External quality assurance and control of educational management programmes and institutions for educational management training can have an important function, primarily for the improvement of the programmes. If improvement is the main goal, a process of self-evaluation followed by a review with feed-back is preferable to accreditation, especially for recently developed programmes. An international review can be given preference if the national context is too imbalanced. The problem of multiple actors can be tackled by involving more actors in the self-review procedure or by involving those actors in the review committee. Governments that shifted towards autonomy of educational institutions should adapt the quality control and improvement procedures to the new autonomy, with the primary responsibility for quality assurance being in the hands of the institution itself.

References

Adelman, C (1992), “Accreditation” in B R Clark and G Neave (eds), The Encyclopedia of Higher Education. Oxford: Pergamon Press.
Frazer, M J (1995), “Issues of quality”, Higher Education in Europe, 20 (1-2): 13-17.

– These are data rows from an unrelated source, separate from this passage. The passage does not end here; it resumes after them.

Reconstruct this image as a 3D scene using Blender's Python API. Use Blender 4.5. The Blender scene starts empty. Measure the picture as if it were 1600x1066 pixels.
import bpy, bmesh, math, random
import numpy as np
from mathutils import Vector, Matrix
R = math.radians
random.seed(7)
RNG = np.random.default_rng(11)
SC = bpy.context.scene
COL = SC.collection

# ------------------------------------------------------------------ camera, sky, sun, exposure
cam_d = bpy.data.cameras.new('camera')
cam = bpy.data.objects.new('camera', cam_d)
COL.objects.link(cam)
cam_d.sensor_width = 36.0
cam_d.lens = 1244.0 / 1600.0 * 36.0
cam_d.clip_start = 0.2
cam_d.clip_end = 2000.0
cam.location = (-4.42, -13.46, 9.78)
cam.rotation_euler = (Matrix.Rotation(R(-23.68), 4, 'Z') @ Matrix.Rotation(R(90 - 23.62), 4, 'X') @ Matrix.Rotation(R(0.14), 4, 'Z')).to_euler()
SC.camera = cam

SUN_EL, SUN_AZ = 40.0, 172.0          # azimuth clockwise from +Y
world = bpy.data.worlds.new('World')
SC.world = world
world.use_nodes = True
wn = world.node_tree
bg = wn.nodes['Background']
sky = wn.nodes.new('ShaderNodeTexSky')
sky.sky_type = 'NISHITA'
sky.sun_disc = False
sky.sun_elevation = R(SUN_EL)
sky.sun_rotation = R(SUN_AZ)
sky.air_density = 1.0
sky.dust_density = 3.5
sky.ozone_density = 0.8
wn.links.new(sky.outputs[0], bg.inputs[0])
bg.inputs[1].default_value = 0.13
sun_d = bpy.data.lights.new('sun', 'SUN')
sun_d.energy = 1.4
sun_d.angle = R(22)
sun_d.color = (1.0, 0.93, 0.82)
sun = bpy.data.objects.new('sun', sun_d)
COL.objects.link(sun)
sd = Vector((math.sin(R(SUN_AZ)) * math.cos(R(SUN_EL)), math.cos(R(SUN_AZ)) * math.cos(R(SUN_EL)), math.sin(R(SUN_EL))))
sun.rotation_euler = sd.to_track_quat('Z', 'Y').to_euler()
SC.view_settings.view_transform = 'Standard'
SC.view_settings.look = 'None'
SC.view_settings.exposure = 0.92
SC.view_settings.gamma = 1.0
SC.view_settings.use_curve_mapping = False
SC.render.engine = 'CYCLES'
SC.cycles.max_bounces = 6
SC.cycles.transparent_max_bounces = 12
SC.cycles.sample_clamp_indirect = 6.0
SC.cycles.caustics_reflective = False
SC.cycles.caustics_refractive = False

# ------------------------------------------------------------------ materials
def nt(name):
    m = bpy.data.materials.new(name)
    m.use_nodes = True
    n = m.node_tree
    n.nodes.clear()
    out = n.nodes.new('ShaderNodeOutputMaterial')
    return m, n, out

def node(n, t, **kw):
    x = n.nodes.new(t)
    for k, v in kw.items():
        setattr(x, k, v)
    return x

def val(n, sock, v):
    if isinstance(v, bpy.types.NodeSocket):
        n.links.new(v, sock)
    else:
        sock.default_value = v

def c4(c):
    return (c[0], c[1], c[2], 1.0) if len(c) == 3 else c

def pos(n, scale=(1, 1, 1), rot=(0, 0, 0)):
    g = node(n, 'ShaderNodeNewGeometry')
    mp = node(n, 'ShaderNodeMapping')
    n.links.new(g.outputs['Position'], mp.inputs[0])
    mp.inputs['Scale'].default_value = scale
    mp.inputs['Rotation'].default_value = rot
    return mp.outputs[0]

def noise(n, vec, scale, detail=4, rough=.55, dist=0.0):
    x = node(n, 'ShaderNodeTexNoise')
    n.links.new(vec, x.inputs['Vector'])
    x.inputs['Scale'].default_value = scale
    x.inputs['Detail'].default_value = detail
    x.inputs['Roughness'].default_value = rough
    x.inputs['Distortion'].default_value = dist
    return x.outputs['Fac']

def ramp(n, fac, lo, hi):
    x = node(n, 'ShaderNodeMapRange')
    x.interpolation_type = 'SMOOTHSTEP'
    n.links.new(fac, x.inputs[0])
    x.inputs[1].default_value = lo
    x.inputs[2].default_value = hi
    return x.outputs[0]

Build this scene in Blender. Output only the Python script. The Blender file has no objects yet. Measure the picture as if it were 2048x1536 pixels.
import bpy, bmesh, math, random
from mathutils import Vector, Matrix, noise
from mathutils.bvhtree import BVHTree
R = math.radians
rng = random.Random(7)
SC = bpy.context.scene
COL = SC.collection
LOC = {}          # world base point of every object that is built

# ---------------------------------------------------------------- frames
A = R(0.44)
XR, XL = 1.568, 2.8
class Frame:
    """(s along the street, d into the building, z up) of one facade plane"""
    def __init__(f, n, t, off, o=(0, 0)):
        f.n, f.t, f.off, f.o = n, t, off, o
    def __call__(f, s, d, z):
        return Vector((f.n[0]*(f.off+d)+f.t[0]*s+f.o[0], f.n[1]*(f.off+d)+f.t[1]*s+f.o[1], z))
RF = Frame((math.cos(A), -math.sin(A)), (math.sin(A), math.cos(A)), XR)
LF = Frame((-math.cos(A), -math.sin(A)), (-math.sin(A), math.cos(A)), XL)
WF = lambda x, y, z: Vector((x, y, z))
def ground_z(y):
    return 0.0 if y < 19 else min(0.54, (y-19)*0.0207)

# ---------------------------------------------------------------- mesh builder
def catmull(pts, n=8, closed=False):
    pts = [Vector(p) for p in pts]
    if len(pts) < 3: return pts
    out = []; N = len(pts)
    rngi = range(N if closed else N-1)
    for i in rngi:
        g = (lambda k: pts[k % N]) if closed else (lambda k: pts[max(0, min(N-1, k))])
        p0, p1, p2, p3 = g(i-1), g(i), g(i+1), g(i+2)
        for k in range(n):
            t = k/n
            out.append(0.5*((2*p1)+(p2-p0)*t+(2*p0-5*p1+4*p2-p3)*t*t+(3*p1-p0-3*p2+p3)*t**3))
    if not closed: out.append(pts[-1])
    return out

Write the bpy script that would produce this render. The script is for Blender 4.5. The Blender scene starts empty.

Higher Education Quality Council (1994), Guidelines on Quality Assurance 1994. London, HEQC (344-354 Gray’s Inn Road, London WC1X 8BP, England).
Karstanje, P and T Baráth (1994), “Implementation of a master’s programme on educational management”, in Hämäläinen, K and F v Wieringen (eds), Reforming Educational Management in Europe. De Lier: Academic Book Centre: 233-257.
Kells, H R (1992), Self-Regulation in Higher Education. London: Jessica Kingsley Publishers.
Kells, H R (1995), “Building a national evaluation system for higher education: lessons from diverse settings”, Higher Education in Europe, 20 (1-2): 18-26.
Liket, Th M E (1992), Vrijheid & Rekenschap: Zelfevaluatie en externe evaluatie in het voortgezet onderwijs. Amsterdam: Meulenhoff.
Vught F A van and D F Westerheijden (1994). Naar een Stelsel van Meervoudige Accreditering? Utrecht: Adviesraad voor het Onderwijs.